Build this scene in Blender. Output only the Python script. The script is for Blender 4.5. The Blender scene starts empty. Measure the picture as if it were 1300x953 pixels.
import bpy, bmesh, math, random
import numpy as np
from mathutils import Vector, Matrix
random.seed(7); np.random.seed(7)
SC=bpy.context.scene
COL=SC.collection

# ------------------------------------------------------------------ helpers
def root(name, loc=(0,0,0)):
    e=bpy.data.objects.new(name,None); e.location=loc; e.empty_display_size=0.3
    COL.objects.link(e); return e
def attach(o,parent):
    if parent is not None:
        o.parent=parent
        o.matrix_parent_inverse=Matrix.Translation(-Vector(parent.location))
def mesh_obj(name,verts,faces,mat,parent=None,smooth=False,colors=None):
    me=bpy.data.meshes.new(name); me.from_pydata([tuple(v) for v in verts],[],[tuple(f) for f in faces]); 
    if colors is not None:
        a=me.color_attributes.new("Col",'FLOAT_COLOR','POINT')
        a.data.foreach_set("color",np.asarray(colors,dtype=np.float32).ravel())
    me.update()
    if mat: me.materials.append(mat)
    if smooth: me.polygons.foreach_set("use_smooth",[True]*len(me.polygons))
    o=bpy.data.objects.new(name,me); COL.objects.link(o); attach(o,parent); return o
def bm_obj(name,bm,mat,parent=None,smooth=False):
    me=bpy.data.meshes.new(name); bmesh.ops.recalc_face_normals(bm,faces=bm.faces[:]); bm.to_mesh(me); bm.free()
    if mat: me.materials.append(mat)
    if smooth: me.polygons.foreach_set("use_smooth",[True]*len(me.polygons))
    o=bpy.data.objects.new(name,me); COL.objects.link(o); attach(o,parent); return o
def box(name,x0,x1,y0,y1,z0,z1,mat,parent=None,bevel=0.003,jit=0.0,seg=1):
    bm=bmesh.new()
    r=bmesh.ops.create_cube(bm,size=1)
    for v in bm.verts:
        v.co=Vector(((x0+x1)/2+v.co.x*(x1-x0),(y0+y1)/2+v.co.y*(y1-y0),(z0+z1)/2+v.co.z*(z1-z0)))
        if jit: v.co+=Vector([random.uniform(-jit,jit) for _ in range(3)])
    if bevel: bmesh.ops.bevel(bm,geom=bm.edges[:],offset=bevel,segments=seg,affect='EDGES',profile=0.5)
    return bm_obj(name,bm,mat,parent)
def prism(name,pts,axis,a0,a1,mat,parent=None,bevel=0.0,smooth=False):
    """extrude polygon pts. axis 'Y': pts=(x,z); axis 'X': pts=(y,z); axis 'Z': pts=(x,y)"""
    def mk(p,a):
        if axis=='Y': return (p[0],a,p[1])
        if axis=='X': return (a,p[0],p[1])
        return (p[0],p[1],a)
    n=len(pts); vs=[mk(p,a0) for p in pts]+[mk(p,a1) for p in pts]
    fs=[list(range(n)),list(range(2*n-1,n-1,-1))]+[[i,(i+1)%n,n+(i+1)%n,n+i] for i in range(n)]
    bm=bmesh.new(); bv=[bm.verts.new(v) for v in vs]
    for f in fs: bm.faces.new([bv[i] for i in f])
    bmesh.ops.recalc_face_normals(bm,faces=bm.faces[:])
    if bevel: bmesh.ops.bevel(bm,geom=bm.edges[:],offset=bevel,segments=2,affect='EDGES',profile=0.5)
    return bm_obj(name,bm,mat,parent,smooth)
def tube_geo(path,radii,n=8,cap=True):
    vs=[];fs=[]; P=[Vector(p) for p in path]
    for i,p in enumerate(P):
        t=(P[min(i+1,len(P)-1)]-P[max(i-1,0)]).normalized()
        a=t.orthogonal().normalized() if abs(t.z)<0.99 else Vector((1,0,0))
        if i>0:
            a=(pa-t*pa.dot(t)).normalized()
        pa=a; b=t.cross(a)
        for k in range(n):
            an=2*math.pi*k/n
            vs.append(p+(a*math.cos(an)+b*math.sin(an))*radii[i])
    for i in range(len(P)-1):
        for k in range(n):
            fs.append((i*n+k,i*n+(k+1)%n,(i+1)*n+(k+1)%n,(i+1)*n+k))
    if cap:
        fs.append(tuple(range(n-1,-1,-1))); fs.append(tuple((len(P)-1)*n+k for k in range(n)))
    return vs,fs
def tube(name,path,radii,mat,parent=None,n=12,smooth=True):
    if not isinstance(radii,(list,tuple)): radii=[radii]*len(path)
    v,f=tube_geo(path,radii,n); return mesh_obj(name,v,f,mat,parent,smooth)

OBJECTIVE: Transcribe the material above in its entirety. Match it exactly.

WORKED SOLUTION:
Build this scene in Blender. Output only the Python script. The script is for Blender 4.5. The Blender scene starts empty. Measure the picture as if it were 1300x953 pixels.
import bpy, bmesh, math, random
import numpy as np
from mathutils import Vector, Matrix
random.seed(7); np.random.seed(7)
SC=bpy.context.scene
COL=SC.collection

# ------------------------------------------------------------------ helpers
def root(name, loc=(0,0,0)):
    e=bpy.data.objects.new(name,None); e.location=loc; e.empty_display_size=0.3
    COL.objects.link(e); return e
def attach(o,parent):
    if parent is not None:
        o.parent=parent
        o.matrix_parent_inverse=Matrix.Translation(-Vector(parent.location))
def mesh_obj(name,verts,faces,mat,parent=None,smooth=False,colors=None):
    me=bpy.data.meshes.new(name); me.from_pydata([tuple(v) for v in verts],[],[tuple(f) for f in faces]); 
    if colors is not None:
        a=me.color_attributes.new("Col",'FLOAT_COLOR','POINT')
        a.data.foreach_set("color",np.asarray(colors,dtype=np.float32).ravel())
    me.update()
    if mat: me.materials.append(mat)
    if smooth: me.polygons.foreach_set("use_smooth",[True]*len(me.polygons))
    o=bpy.data.objects.new(name,me); COL.objects.link(o); attach(o,parent); return o
def bm_obj(name,bm,mat,parent=None,smooth=False):
    me=bpy.data.meshes.new(name); bmesh.ops.recalc_face_normals(bm,faces=bm.faces[:]); bm.to_mesh(me); bm.free()
    if mat: me.materials.append(mat)
    if smooth: me.polygons.foreach_set("use_smooth",[True]*len(me.polygons))
    o=bpy.data.objects.new(name,me); COL.objects.link(o); attach(o,parent); return o
def box(name,x0,x1,y0,y1,z0,z1,mat,parent=None,bevel=0.003,jit=0.0,seg=1):
    bm=bmesh.new()
    r=bmesh.ops.create_cube(bm,size=1)
    for v in bm.verts:
        v.co=Vector(((x0+x1)/2+v.co.x*(x1-x0),(y0+y1)/2+v.co.y*(y1-y0),(z0+z1)/2+v.co.z*(z1-z0)))
        if jit: v.co+=Vector([random.uniform(-jit,jit) for _ in range(3)])
    if bevel: bmesh.ops.bevel(bm,geom=bm.edges[:],offset=bevel,segments=seg,affect='EDGES',profile=0.5)
    return bm_obj(name,bm,mat,parent)
def prism(name,pts,axis,a0,a1,mat,parent=None,bevel=0.0,smooth=False):
    """extrude polygon pts. axis 'Y': pts=(x,z); axis 'X': pts=(y,z); axis 'Z': pts=(x,y)"""
    def mk(p,a):
        if axis=='Y': return (p[0],a,p[1])
        if axis=='X': return (a,p[0],p[1])
        return (p[0],p[1],a)
    n=len(pts); vs=[mk(p,a0) for p in pts]+[mk(p,a1) for p in pts]
    fs=[list(range(n)),list(range(2*n-1,n-1,-1))]+[[i,(i+1)%n,n+(i+1)%n,n+i] for i in range(n)]
    bm=bmesh.new(); bv=[bm.verts.new(v) for v in vs]
    for f in fs: bm.faces.new([bv[i] for i in f])
    bmesh.ops.recalc_face_normals(bm,faces=bm.faces[:])
    if bevel: bmesh.ops.bevel(bm,geom=bm.edges[:],offset=bevel,segments=2,affect='EDGES',profile=0.5)
    return bm_obj(name,bm,mat,parent,smooth)
def tube_geo(path,radii,n=8,cap=True):
    vs=[];fs=[]; P=[Vector(p) for p in path]
    for i,p in enumerate(P):
        t=(P[min(i+1,len(P)-1)]-P[max(i-1,0)]).normalized()
        a=t.orthogonal().normalized() if abs(t.z)<0.99 else Vector((1,0,0))
        if i>0:
            a=(pa-t*pa.dot(t)).normalized()
        pa=a; b=t.cross(a)
        for k in range(n):
            an=2*math.pi*k/n
            vs.append(p+(a*math.cos(an)+b*math.sin(an))*radii[i])
    for i in range(len(P)-1):
        for k in range(n):
            fs.append((i*n+k,i*n+(k+1)%n,(i+1)*n+(k+1)%n,(i+1)*n+k))
    if cap:
        fs.append(tuple(range(n-1,-1,-1))); fs.append(tuple((len(P)-1)*n+k for k in range(n)))
    return vs,fs
def tube(name,path,radii,mat,parent=None,n=12,smooth=True):
    if not isinstance(radii,(list,tuple)): radii=[radii]*len(path)
    v,f=tube_geo(path,radii,n); return mesh_obj(name,v,f,mat,parent,smooth)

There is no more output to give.